(Exercise description)
Output a verbatim copy of the data, cut off after the line that contains "def zat(py,D): return CH-(py-HZ)*D/F".

(Data)
++++
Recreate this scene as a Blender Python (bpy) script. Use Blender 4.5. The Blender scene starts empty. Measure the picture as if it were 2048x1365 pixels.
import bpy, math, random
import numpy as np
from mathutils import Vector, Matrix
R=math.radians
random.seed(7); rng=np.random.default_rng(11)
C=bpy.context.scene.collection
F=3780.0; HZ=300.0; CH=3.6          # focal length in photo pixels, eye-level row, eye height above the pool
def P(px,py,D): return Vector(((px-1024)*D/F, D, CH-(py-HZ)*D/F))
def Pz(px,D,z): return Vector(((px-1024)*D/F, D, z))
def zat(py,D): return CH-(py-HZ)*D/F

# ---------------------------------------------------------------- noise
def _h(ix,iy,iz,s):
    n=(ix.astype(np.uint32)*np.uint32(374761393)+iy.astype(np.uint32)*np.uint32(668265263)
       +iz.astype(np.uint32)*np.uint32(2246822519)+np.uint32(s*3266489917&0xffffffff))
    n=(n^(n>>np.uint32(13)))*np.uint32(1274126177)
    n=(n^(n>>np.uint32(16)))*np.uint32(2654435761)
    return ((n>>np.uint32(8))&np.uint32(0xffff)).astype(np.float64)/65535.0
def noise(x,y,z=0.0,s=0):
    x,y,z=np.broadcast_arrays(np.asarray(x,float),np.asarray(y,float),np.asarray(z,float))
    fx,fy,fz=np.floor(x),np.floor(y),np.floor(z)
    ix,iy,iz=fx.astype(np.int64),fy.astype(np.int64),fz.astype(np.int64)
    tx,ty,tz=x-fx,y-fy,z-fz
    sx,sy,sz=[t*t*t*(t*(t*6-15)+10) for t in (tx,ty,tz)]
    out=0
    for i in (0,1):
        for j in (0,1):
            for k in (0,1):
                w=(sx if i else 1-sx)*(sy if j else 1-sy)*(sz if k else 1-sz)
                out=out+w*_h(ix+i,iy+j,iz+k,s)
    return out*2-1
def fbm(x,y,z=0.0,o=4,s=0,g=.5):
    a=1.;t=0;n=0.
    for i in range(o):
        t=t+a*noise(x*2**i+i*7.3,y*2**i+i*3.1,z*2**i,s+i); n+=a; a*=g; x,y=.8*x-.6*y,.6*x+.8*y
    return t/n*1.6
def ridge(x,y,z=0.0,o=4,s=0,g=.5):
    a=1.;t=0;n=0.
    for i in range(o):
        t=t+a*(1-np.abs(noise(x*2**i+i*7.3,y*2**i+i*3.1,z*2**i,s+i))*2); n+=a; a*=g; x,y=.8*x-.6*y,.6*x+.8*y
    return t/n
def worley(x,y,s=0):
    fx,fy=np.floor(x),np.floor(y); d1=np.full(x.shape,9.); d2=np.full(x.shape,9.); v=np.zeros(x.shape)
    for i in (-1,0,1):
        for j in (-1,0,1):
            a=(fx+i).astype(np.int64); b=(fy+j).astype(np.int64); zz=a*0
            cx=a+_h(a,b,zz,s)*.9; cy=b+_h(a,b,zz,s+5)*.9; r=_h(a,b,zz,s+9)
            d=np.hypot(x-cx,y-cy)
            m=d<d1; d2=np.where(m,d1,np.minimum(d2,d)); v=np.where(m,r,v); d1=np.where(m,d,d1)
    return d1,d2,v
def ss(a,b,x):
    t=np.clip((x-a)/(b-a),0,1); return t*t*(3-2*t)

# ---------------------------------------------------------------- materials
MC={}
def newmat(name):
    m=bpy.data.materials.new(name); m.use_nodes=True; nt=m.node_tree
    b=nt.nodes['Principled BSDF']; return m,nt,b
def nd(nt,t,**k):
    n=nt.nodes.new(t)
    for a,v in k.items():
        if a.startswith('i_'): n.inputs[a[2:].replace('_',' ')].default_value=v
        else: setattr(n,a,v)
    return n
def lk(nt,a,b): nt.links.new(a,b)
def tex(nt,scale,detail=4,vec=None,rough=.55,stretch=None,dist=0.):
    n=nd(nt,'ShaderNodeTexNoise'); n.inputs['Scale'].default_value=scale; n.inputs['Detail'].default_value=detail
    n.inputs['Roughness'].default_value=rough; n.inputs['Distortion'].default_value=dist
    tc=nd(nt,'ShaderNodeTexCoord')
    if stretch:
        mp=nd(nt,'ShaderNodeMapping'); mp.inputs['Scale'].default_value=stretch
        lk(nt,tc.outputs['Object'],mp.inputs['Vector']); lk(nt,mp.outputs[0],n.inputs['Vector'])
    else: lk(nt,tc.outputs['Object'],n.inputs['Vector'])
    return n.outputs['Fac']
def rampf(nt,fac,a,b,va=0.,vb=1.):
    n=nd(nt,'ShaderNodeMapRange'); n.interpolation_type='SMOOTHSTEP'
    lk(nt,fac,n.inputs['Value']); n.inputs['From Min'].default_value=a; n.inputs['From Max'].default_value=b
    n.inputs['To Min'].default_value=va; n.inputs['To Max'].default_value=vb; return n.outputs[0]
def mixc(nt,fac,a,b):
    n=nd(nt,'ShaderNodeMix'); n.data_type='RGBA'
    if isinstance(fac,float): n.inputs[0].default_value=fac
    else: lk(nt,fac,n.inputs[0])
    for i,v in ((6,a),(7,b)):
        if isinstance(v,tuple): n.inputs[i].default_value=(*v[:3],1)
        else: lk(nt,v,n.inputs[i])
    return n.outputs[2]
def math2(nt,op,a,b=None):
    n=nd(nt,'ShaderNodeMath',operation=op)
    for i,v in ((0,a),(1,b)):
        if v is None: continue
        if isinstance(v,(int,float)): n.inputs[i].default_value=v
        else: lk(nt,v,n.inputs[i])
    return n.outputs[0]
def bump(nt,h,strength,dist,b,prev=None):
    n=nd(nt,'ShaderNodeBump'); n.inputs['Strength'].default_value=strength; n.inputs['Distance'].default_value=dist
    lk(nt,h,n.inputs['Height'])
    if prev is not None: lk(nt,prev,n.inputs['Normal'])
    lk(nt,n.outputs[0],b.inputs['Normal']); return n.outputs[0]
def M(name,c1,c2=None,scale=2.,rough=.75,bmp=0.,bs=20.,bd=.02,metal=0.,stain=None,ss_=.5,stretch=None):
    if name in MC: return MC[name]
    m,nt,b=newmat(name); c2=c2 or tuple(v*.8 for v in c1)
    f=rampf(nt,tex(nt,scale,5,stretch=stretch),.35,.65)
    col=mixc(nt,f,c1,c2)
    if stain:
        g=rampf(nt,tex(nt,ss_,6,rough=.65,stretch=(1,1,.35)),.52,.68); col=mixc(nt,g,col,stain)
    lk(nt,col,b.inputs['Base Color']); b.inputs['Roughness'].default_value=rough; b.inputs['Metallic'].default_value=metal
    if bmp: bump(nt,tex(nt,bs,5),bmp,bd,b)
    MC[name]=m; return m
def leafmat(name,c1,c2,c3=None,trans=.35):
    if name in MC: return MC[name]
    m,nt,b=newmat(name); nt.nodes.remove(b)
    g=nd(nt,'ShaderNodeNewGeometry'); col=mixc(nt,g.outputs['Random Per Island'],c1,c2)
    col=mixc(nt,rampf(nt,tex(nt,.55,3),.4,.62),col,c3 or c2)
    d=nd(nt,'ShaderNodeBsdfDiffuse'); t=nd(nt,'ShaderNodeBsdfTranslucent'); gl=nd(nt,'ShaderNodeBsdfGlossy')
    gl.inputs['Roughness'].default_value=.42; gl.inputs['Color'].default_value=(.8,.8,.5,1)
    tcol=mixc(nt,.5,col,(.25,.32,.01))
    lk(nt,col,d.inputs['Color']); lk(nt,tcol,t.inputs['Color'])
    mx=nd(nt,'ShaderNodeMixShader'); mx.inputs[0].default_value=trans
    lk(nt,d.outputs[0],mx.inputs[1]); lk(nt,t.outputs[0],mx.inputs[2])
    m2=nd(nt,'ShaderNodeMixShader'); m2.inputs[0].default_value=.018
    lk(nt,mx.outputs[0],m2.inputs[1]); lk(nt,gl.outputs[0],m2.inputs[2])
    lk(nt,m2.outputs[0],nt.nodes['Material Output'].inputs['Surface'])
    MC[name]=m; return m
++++
(Output of the exercise)
Recreate this scene as a Blender Python (bpy) script. Use Blender 4.5. The Blender scene starts empty. Measure the picture as if it were 2048x1365 pixels.
import bpy, math, random
import numpy as np
from mathutils import Vector, Matrix
R=math.radians
random.seed(7); rng=np.random.default_rng(11)
C=bpy.context.scene.collection
F=3780.0; HZ=300.0; CH=3.6          # focal length in photo pixels, eye-level row, eye height above the pool
def P(px,py,D): return Vector(((px-1024)*D/F, D, CH-(py-HZ)*D/F))
def Pz(px,D,z): return Vector(((px-1024)*D/F, D, z))
def zat(py,D): return CH-(py-HZ)*D/F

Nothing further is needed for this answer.